Coping With A Bad Review
When we first publish a book, we want it to receive the best reviews. Mostly 5 stars, a few 4 stars, editorial reviews guaranteed to get readers to buy our book. We dream our works will make it to the big screen, like that of Stephenie Meyer’s Twilight or Stephen King’s Carrie or Suzanne Collins’s The Hunger Games. Our beloved books would be the apple of the public’s eye. We’d have a New York Times Bestseller endorsement that confirms just how innovative our work is. We imagine a world where everyone loves our works, and the naysayers are just crazy to reject them.
Well, it happens. Occasionally, we get those less than stellar reviews. We receive reviews that we try to look away from, but in the end, can’t, because that’s the nature of the business. We can’t accept the fact that some people just don’t like our stories, either because they aren’t into our book's particular genre, or that there was a scene in a book that wasn’t entirely up to their standards, or whatever reason they gave us that rating. And when we receive that first bad review, sometimes we tend to get a bit overprotective of our works.
It isn’t bad to get defensive, but when it gets to the point where we end up damaging our reputations, the entire situation becomes more than problematic. This happened in the case of one indie publisher, Decadent Publishing. Said publisher had received a negative review regarding a book they’d recently published. When they received that review, they threatened to reveal the book reviewer’s personal information, such as their name. Yet another case happened with a self-published author who was miffed when a reviewer gave her two stars on her self-published book. Even so, these outbursts can become just plain humiliating. Such was the case in the UK news outlet, The Guardian, when a literary editor and a correspondent got into a heated argument on whose writing is better. The whole debacle made for an almost cringeworthy scene that. Novelist Anne Rice has said that there are specific communities on Amazon dedicated to bullying authors by giving their books one star reviews, while one author decided to prosecute a reviewer who wrote a string of negative reviews on his book.

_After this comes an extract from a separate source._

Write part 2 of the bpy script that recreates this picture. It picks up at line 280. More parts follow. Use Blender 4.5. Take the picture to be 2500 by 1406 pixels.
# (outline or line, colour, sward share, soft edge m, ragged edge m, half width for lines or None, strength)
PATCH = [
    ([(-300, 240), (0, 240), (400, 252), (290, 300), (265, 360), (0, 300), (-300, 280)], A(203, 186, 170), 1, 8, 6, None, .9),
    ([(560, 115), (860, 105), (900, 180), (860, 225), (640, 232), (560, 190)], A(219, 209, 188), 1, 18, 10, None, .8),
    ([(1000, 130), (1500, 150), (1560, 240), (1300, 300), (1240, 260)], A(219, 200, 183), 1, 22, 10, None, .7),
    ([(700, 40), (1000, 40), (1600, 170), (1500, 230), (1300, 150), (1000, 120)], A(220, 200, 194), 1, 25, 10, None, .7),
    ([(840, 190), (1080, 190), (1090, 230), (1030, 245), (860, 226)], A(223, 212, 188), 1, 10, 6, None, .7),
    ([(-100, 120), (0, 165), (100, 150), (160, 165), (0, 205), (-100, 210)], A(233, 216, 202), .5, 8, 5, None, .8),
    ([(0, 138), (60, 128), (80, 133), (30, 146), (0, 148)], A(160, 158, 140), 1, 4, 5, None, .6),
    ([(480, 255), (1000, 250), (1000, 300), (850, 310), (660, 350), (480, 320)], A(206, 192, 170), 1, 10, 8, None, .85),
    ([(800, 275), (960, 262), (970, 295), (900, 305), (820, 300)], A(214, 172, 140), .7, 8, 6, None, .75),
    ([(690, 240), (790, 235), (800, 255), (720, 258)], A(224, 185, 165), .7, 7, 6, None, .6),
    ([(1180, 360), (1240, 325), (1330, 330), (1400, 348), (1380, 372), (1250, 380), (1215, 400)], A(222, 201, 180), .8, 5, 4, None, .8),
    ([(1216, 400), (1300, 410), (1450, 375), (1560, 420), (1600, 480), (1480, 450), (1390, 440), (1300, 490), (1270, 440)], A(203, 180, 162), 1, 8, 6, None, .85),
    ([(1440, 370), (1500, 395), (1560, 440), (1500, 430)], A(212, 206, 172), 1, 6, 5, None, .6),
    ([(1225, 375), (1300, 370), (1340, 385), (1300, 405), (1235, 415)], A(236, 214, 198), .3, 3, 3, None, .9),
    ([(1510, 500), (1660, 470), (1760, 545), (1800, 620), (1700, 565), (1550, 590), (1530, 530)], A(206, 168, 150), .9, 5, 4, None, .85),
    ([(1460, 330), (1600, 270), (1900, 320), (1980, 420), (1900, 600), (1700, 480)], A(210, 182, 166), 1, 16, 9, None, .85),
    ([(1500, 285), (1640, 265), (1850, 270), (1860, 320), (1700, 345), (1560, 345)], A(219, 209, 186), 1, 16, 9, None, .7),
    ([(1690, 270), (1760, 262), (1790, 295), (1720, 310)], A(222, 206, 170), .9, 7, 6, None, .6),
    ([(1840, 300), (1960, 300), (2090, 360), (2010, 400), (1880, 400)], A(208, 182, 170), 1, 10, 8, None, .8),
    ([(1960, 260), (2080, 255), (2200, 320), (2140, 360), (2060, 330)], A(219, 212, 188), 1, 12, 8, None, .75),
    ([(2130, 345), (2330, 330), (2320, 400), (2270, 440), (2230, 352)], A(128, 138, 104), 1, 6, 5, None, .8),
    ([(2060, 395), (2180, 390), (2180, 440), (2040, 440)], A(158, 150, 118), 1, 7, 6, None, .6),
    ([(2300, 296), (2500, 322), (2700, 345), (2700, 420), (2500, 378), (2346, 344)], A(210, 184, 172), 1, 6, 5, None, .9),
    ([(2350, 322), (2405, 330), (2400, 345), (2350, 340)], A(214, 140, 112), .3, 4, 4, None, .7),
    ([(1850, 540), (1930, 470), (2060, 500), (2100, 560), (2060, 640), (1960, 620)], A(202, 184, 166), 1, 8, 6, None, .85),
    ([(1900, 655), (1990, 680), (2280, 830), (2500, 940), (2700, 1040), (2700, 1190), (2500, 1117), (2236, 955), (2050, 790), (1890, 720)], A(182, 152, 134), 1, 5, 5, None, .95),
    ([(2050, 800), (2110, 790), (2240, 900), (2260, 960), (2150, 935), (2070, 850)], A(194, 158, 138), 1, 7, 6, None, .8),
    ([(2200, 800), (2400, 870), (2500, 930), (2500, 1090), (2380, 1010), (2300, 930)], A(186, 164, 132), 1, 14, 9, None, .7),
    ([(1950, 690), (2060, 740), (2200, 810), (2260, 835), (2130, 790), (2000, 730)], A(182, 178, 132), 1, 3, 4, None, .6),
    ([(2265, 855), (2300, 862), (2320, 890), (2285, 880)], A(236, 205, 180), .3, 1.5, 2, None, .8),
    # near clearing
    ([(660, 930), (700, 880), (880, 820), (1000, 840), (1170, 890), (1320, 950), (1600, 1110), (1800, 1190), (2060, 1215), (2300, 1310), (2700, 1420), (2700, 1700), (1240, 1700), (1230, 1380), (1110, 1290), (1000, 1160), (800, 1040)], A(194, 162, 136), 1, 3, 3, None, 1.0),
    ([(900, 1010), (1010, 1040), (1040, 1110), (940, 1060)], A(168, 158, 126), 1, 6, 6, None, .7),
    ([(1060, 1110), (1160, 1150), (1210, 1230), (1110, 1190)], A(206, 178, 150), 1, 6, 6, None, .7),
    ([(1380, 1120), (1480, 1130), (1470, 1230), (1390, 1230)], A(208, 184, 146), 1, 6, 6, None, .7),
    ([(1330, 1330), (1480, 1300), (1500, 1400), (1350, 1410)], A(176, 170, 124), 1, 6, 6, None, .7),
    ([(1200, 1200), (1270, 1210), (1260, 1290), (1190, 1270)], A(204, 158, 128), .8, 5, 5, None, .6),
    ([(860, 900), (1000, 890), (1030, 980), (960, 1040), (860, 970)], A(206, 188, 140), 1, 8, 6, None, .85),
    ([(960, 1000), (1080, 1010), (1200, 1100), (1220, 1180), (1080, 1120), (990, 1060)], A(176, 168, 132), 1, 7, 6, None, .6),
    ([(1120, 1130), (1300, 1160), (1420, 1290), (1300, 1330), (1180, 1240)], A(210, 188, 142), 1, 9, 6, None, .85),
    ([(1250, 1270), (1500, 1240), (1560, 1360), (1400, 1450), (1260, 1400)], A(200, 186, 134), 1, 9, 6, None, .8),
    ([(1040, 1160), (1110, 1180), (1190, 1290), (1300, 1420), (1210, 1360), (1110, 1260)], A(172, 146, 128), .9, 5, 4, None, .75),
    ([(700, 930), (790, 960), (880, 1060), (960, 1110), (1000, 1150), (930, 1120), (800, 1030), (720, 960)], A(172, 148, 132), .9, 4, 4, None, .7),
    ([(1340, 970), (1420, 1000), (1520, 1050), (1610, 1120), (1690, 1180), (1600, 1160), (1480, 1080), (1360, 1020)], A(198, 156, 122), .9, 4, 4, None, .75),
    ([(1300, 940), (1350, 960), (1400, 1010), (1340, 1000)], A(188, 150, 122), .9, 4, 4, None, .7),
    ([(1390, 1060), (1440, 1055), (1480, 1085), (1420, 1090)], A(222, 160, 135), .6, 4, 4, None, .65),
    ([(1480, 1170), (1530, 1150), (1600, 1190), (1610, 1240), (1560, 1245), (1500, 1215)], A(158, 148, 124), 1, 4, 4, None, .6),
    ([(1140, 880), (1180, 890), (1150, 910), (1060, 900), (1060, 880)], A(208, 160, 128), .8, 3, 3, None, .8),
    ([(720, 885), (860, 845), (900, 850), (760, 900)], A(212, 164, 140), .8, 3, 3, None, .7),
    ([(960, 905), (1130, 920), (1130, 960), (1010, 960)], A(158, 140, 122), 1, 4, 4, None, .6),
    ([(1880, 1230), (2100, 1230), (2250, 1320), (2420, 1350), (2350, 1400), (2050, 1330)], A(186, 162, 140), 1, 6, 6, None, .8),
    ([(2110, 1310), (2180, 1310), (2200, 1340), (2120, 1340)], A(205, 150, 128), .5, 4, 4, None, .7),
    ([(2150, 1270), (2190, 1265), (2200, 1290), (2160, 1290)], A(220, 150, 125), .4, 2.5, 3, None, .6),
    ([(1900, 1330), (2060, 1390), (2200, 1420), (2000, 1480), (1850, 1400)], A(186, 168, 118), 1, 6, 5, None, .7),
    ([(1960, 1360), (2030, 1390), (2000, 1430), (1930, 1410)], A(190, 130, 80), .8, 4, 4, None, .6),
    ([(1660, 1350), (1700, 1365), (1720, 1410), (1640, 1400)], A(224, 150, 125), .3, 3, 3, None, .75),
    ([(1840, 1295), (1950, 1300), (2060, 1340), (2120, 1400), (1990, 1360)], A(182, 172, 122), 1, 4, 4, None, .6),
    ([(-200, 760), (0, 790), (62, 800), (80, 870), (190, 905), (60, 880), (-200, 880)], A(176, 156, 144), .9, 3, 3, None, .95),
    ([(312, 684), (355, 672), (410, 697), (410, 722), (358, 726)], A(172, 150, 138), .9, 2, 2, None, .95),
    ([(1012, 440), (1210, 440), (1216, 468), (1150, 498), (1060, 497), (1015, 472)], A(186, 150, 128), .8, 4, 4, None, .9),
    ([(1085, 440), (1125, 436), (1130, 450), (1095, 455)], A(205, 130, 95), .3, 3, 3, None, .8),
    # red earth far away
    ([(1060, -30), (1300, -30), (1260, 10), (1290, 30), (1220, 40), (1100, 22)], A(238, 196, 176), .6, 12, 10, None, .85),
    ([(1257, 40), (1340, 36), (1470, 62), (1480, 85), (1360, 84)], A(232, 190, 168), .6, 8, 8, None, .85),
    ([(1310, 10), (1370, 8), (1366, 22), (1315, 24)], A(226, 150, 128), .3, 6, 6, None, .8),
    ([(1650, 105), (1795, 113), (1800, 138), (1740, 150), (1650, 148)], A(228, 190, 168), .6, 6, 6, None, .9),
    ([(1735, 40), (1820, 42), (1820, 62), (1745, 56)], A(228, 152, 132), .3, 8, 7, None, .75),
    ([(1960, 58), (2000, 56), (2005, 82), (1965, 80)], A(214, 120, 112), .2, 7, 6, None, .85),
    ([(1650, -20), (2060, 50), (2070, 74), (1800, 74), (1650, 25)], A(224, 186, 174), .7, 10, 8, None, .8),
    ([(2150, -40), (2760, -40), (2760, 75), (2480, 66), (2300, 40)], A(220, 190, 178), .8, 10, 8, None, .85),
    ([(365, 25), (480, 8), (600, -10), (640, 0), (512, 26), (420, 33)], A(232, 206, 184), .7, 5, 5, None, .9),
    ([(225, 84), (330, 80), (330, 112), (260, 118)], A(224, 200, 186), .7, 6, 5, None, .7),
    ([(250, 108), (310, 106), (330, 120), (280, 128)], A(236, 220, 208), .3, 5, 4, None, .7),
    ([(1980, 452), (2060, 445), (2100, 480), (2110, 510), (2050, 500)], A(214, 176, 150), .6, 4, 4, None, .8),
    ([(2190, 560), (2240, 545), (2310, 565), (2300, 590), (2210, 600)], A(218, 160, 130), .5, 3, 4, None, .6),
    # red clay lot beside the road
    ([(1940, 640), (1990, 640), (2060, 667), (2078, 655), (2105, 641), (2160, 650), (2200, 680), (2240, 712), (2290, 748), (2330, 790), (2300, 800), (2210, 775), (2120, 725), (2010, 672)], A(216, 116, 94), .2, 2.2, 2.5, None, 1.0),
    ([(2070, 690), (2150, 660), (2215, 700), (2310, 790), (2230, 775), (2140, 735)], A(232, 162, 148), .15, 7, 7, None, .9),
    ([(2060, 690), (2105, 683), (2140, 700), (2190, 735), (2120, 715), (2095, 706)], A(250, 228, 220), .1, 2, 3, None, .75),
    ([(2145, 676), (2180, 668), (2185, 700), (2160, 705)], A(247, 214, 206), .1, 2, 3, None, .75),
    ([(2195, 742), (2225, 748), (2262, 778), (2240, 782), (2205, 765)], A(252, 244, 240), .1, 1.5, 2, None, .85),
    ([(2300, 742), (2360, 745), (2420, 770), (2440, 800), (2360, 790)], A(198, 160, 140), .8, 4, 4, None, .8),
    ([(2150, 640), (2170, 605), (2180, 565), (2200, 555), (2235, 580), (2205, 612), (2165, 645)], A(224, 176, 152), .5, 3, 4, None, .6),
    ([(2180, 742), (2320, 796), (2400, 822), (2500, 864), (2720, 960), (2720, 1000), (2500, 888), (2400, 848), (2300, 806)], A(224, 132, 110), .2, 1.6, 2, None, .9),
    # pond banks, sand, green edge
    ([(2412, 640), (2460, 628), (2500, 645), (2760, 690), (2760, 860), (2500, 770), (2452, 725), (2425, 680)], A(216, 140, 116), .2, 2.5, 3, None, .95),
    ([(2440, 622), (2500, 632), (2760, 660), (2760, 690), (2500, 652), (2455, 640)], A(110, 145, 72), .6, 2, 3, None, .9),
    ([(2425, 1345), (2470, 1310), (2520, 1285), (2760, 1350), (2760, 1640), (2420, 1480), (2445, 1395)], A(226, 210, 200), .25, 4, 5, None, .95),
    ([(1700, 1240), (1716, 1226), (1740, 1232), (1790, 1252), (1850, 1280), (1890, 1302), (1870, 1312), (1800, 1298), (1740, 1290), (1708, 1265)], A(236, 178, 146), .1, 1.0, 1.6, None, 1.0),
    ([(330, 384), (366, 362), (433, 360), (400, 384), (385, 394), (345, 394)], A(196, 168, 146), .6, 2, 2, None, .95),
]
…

Despite the fact that many authors want these 4-5 star reviews, book reviewers are still bound by the fact that they have to review the book honestly. After all, many authors want reviewers to review their books honestly, so that’s what they do. After all, we can’t expect five star reviews on all our works.
So, when you receive a bad review for your book, don’t take it personally. Just take a deep breath, and walk away for a while. Don’t let that bad review determine the entire course of your writing journey. Instead, think of that review as a learning process, to remind yourself that you aren’t writing to make friends, or to make money, or to even compare yourself to other literary greats. Rather, write because you love the craft. Because when you’re a writer, it means you're stubborn. And you don’t write for anyone else but yourself.